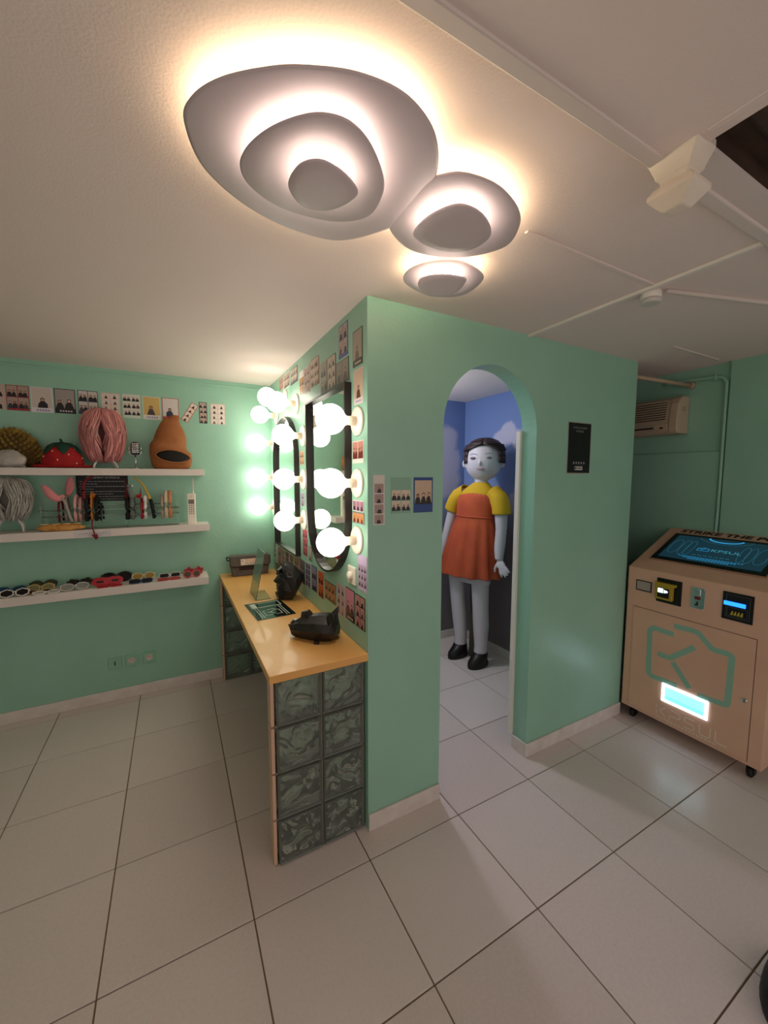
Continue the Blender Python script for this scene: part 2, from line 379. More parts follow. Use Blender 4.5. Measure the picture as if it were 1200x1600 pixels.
—————
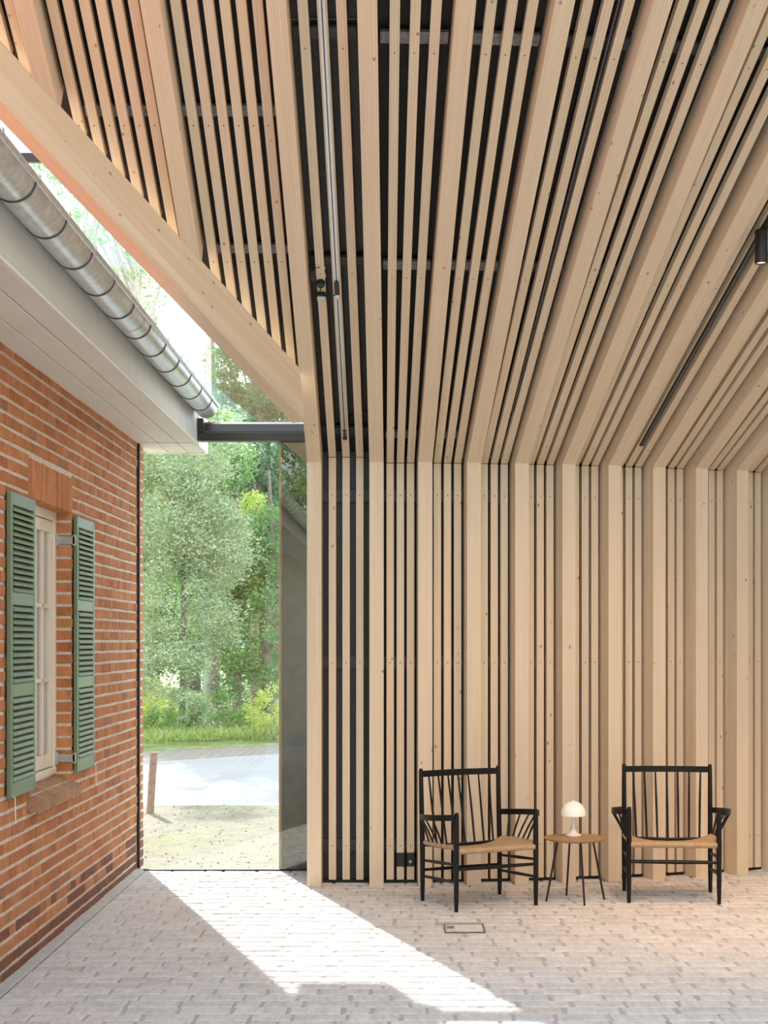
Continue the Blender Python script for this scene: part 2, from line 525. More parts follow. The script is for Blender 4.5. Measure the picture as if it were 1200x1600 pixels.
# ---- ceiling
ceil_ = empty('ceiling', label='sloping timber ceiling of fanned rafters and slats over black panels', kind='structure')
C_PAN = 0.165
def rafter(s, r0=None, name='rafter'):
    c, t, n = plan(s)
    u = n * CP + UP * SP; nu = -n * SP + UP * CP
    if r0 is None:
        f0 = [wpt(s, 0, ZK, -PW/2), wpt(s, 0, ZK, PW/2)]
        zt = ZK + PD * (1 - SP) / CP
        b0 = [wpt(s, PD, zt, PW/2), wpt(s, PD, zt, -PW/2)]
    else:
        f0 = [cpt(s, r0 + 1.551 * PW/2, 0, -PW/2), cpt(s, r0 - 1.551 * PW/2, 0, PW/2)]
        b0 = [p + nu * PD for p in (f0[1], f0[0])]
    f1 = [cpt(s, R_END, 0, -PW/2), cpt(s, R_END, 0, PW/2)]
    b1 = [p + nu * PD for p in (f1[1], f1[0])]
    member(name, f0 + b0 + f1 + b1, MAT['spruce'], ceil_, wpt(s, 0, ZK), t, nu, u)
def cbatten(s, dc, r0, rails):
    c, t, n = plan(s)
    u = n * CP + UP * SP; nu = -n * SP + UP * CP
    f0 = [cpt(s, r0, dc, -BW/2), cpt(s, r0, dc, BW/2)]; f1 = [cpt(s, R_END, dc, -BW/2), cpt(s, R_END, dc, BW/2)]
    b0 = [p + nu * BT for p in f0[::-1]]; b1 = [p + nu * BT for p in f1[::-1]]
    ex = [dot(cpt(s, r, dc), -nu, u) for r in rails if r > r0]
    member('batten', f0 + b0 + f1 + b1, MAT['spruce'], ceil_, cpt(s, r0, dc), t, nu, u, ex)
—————
* _Work to do_: Print the lines from the line with "from line 525." to the line with "member('batten', f0 +" exactly, and print nothing else. Both of those lines are included.

* _Solution to this exercise_:
Continue the Blender Python script for this scene: part 2, from line 525. More parts follow. The script is for Blender 4.5. Measure the picture as if it were 1200x1600 pixels.
# ---- ceiling
ceil_ = empty('ceiling', label='sloping timber ceiling of fanned rafters and slats over black panels', kind='structure')
C_PAN = 0.165
def rafter(s, r0=None, name='rafter'):
    c, t, n = plan(s)
    u = n * CP + UP * SP; nu = -n * SP + UP * CP
    if r0 is None:
        f0 = [wpt(s, 0, ZK, -PW/2), wpt(s, 0, ZK, PW/2)]
        zt = ZK + PD * (1 - SP) / CP
        b0 = [wpt(s, PD, zt, PW/2), wpt(s, PD, zt, -PW/2)]
    else:
        f0 = [cpt(s, r0 + 1.551 * PW/2, 0, -PW/2), cpt(s, r0 - 1.551 * PW/2, 0, PW/2)]
        b0 = [p + nu * PD for p in (f0[1], f0[0])]
    f1 = [cpt(s, R_END, 0, -PW/2), cpt(s, R_END, 0, PW/2)]
    b1 = [p + nu * PD for p in (f1[1], f1[0])]
    member(name, f0 + b0 + f1 + b1, MAT['spruce'], ceil_, wpt(s, 0, ZK), t, nu, u)
def cbatten(s, dc, r0, rails):
    c, t, n = plan(s)
    u = n * CP + UP * SP; nu = -n * SP + UP * CP
    f0 = [cpt(s, r0, dc, -BW/2), cpt(s, r0, dc, BW/2)]; f1 = [cpt(s, R_END, dc, -BW/2), cpt(s, R_END, dc, BW/2)]
    b0 = [p + nu * BT for p in f0[::-1]]; b1 = [p + nu * BT for p in f1[::-1]]
    ex = [dot(cpt(s, r, dc), -nu, u) for r in rails if r > r0]
    member('batten', f0 + b0 + f1 + b1, MAT['spruce'], ceil_, cpt(s, r0, dc), t, nu, u, ex)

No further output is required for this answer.